メルクオーテは自称『優秀な魔導士』ですが実際、彼女の世界では相応に優秀な設定です。

彼女は努力家で手先が器用。
そして、手先が器用と言うことが彼女のなによりの優秀さの要因でもあります。

実は、本人は高い魔力を持っている訳ではありません。
その魔導に対しての理解力と器用さで実力を高めていったのです。

だからこそ彼女は自身を「優秀」だと称します。
彼女は優秀であるが故に天才たちと比べられる。
そんな学生生活を送っていました。

そして、天才たちと比べられることを嫌い、一人で過ごすことが多くなります。
それがタケと出会った時に一人で工房を切り盛りしている部分にも現れていますね。

ちなみに、メルクオーテがお金にこだわる理由は「一人で工房を切り盛りしている」という要因も大きいのですが、それ以上に「金銭」と言うのが自身にとって確かな評価につながるからと言うこともあります。

自身の仕事や実力を金銭によって正当に評価してもらえる。
それは彼女が魔導を極めていくのに必要なことでした。
そんな一種の承認欲求は、次第に一人で過ごす貧乏生活で違うベクトルへ変化していくのですが……。

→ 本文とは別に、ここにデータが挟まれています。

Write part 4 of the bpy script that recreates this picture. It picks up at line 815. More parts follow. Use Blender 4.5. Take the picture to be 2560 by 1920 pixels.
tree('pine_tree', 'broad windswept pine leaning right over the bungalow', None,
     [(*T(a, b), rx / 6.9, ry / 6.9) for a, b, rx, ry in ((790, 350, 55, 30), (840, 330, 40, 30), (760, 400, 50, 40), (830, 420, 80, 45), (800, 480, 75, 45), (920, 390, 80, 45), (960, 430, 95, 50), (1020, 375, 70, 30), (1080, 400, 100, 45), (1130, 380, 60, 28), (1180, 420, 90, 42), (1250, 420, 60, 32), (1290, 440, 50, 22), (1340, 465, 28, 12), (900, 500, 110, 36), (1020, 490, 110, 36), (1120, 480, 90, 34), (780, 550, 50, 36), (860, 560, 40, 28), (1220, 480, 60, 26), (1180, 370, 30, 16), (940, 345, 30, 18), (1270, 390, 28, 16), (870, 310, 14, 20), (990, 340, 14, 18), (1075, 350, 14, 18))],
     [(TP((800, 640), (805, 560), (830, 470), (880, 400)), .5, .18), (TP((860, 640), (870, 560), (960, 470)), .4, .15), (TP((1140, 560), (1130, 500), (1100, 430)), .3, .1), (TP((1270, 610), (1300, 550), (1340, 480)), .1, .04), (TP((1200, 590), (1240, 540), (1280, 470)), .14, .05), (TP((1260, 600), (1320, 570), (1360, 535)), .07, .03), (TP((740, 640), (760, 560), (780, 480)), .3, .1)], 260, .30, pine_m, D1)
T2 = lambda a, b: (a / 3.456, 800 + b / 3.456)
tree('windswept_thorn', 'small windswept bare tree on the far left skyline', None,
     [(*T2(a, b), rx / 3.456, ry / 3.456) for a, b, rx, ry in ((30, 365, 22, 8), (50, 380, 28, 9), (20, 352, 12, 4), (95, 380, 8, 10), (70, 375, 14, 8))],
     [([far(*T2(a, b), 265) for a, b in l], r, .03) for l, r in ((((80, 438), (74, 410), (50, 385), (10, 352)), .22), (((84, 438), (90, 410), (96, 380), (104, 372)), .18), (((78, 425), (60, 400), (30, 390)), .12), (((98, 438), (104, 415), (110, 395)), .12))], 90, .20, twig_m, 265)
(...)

タケに対してもややぼったくろうという根性が垣間見えますね。

しかし、根はやさしい子です。
彼女の根底には自身を正当に評価してもらいたいという欲求があります。

ですが、彼女の「正当な評価」と言うのは一種のメルクオーテの体裁を気にした末の欲求でもあります。

メルクオーテと言う魔導士は、本当は君が一番だよと言ってもらいたいのです。

そんな彼女にとってサクラとタケは自身を認めてくれる貴重な人間であり、一方で魔導については素人という自身を正当に評価できない側の人間でもあります。

この二人に褒められることは、彼女の心を満たしながらプライドを傷つけるのです。

彼女が二人からの賞賛を素直に受け入れられた時、それは彼女が他者からの評価というものを気にしなくなった、一種の成長がみられた時なのでしょう。